Les réactions aux interrogations de Bakchich ont été succinctes. L’avocat zurichois d’Oskar Holenweger, Lorenz Erni, nous a déclaré par téléphone, mercredi 8 novembre, que la justice ne détenait aucune preuves contre son client. Quant à Alstom, un porte-parole nous a assuré jeudi 9 novembre « n’avoir aucun commentaire à faire ».
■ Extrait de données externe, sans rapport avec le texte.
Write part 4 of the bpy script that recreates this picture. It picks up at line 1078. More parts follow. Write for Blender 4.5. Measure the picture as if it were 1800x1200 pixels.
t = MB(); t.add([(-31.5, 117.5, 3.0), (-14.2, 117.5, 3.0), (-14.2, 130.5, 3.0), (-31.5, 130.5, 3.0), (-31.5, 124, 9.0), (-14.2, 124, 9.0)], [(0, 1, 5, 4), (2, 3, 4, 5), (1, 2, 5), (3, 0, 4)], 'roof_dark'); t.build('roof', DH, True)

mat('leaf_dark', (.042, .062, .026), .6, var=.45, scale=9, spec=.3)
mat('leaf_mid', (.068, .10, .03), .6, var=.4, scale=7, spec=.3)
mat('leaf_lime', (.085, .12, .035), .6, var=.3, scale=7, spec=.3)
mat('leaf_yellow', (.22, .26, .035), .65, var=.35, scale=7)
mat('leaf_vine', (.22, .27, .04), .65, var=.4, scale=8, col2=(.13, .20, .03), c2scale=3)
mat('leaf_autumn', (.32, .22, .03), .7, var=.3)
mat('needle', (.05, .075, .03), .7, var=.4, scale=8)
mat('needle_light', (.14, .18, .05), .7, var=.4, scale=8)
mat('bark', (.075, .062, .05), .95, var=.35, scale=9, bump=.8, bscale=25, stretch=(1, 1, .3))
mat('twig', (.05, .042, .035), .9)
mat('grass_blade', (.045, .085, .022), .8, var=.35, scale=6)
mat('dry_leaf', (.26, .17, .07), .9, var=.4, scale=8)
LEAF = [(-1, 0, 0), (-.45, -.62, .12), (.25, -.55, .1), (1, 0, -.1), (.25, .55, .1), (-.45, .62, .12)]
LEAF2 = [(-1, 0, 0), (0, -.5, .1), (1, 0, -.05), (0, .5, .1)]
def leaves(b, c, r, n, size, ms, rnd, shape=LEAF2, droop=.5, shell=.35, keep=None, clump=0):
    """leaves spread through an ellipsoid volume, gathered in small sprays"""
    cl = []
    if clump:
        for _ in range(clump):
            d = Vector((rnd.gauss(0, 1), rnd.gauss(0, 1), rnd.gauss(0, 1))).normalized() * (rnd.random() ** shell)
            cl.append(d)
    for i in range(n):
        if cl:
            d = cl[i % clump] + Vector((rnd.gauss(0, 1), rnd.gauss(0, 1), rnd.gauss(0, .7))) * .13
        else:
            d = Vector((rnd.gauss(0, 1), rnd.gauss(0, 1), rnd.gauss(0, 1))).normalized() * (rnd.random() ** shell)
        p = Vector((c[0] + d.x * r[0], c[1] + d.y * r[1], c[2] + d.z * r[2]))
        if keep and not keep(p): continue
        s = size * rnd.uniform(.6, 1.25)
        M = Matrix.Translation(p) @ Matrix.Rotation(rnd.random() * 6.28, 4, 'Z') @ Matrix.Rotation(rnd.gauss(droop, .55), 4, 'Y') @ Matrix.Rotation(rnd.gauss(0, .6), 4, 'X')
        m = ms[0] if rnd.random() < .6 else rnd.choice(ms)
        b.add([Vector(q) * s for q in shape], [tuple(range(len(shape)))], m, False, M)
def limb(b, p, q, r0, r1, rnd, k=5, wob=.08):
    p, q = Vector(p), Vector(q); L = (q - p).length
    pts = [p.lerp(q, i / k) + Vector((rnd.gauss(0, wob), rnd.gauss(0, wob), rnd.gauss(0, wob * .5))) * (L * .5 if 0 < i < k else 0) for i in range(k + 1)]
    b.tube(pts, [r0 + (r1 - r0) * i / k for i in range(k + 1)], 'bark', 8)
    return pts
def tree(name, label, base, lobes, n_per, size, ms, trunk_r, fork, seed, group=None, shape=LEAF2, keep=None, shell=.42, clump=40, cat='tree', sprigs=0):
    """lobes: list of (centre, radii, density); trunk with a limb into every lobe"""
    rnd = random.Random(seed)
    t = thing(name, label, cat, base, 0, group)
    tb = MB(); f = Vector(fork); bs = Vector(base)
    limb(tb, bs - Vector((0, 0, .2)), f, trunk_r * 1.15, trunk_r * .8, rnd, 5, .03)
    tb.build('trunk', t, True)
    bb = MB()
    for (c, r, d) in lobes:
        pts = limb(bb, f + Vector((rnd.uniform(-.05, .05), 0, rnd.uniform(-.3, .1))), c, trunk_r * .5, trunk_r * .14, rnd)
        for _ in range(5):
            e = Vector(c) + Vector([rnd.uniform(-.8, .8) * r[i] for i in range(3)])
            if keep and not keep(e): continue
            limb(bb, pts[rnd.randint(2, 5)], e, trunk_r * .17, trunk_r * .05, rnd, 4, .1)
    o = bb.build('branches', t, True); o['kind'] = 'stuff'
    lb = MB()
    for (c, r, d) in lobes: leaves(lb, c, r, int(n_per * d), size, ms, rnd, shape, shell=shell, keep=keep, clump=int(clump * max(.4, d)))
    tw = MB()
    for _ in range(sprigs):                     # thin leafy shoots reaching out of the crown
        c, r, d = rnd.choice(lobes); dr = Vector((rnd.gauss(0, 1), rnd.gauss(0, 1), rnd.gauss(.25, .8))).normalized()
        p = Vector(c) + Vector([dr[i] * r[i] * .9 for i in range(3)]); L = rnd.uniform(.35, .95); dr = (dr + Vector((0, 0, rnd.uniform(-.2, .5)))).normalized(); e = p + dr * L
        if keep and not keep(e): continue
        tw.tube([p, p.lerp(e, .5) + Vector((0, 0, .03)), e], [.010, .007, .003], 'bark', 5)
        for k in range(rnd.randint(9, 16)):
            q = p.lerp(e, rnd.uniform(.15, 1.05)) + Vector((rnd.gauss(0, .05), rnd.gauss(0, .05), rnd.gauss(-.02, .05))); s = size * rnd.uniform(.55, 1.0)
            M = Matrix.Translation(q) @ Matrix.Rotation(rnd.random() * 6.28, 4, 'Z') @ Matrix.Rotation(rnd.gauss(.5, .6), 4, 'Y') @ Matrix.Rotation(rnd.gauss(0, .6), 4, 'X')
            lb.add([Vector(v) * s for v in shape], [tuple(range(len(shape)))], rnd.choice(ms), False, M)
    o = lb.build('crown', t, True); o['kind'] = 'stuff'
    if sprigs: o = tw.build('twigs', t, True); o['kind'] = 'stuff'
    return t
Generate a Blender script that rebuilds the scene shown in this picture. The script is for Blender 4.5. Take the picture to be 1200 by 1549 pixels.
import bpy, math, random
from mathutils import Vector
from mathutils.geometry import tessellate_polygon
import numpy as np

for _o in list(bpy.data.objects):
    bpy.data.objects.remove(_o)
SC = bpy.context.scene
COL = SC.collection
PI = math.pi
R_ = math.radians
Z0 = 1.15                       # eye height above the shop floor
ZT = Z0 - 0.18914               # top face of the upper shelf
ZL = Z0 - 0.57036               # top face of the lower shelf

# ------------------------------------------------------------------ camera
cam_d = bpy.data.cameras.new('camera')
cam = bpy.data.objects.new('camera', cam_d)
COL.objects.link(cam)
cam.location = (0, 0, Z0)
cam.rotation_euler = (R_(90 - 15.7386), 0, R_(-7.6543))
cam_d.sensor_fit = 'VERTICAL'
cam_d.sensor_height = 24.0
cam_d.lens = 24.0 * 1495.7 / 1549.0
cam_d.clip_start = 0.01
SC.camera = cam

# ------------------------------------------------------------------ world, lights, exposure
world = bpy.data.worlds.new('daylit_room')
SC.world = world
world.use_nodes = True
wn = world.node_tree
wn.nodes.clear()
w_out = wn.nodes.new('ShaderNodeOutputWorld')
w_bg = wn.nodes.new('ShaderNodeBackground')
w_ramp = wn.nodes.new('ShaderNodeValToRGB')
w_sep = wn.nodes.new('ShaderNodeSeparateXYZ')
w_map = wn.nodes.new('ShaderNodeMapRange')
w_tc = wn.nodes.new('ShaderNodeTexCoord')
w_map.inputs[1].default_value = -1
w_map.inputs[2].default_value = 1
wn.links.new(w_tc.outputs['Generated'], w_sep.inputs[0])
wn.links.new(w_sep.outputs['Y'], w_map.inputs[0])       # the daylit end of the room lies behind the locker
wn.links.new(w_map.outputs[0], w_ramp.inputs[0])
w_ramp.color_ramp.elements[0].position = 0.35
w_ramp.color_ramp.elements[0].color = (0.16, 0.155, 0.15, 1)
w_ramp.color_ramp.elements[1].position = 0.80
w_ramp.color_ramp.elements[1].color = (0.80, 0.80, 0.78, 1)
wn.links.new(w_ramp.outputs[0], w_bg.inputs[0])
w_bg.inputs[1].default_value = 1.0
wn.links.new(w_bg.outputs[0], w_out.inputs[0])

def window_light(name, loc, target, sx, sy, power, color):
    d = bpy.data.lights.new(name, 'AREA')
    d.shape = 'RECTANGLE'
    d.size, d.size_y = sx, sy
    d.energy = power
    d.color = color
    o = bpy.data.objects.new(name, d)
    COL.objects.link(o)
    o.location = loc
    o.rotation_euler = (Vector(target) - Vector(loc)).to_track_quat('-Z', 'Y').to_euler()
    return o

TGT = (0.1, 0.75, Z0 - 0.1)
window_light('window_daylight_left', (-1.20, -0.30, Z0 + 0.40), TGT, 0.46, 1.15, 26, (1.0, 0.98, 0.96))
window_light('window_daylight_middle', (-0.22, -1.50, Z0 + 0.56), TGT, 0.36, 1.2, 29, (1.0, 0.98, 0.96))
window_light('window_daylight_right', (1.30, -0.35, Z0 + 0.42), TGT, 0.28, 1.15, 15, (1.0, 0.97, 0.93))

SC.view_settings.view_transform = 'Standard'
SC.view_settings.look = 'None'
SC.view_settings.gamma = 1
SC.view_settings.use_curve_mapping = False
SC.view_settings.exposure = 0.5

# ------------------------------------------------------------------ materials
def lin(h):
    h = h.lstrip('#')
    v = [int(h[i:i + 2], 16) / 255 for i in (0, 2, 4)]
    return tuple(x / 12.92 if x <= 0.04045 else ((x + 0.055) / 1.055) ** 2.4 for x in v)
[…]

Chez nos amis suisses, son nom est réputé. C’est le seul financier de cette envergure à avoir vu débouler chez lui, un jour de 2003, à l’heure du laitier, un bataillon de flics venus le perquisitionner. Cela ne se fait pas souvent dans la Confédération. Piégé par un indic de la police, Holenweger, propriétaire d’un discret établissement, la Tempus Bank, a d’abord été suspecté de blanchir l’argent du cartel de Medellin. L’enquête sur ces soupçons a tourné court, mais l’affaire a créé un beau désordre en Suisse. Le banquier n’est autre qu’un copain de service militaire de Christophe Blocher, le ministre de la Justice et de la police à la fibre ultranationaliste. Le procureur général de l’époque a raconté que, connaissant ses liens avec le banquier, il avait renoncé à informer Blocher, son supérieur hiérarchique, de ce dossier brûlant. Une commission d’enquête a publié un rapport insistant sur le fait que le ministre s’était immiscé dans les affaires judiciaires et avait poussé le procureur général à la démission. Scandale national ! Hormis cette affaire de présumée « caisse noire », Alstom doit faire face à d’autres soupçons dérangeants. En juillet 2007, le parquet de Paris a ouvert une information judiciaire, confiée au juge Van Ruymbeke, sur des versements suspects en Zambie, un pays de 10 millions d’habitants coincé entre l’Angola, le Zimbabwe, la Tanzanie, le Congo-Kinshasa. Là-bas aussi, on achète Alstom. Là-bas aussi, le groupe français pourrait avoir « fluidifié » – hypothèse judiciaire – quelques rouages. L’enquête vise la « corruption d’agents publics étrangers » et des « abus de biens sociaux ». Probablement de vilaines insinuations que le juge se fera un plaisir de démonter.